After helping to found the famous Torino club, he studied English before being sent to England by his family. Arguably this was the key turning point in the development of Italian football. Pozzo moved to the North of England in the pre-WWI years, and was especially impressed with the play of Manchester United and the distribution skills of their centre half, Charlie Roberts in particular. This had a great influence on the choice of the type of players he wanted in his Italian teams. He dropped talented players because he wanted "despatchers" not "carriers".

The 1938 side was constructed with even more care than the 1934 one. it was a side with better balance and control, and had all the hallmarks of Pozzo about it. It is unthinkable that Italy could have won back to back World Cups with anyone except Vittorio Pozzo at the helm.

Villain: Benito Mussolini

Even though the World Cup was in France, it was still impossible to ignore the influence of Benito Mussolini. He sent a message to the Italian dressing room before the final against Hungary, which simply stated "Victory or death". Was this a threat that, if they lost, the team had better not consider returning to Italy? it is all a bit unclear, but whatever the exact intent, it was not a message couched in terms that would encourage a team and allow them to play in a relaxed manner.

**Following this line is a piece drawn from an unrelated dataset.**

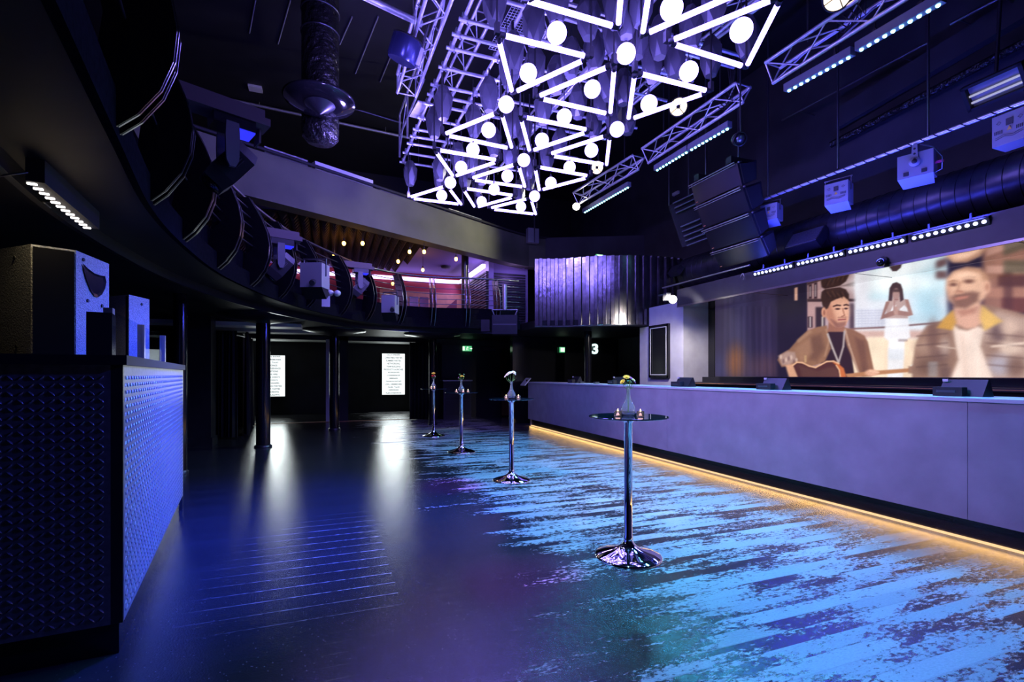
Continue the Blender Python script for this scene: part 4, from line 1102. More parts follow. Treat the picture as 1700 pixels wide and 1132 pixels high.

Fortunately for the Italian players, they won 4-2 and avoided an awkward meeting with Il Duce. To compound the mystery, Hungarian goalkeeper, Szabo, said after the game "I was never so proud in my life as after the final. We saved the life of eleven human beings."

Quick Facts:

  • Teams: 15
  • When: 04 June 1938 to 19 June 1938
  • Final: 19 June 1938
  • Matches: 18
  • Goals Scored: 84 (average 4.7 per match)
  • Attendance: 375,700 (average 20,872)

Verdict: Good, Bad or Ugly?

More bad than good. The right team won, but the format, the political atmosphere and some of the on-pitch brutality detracted from whatever merit there was in the football. Italy proved to be the most professional team in preparation, coaching and execution, a term I am sure Mussolini would have chosen himself.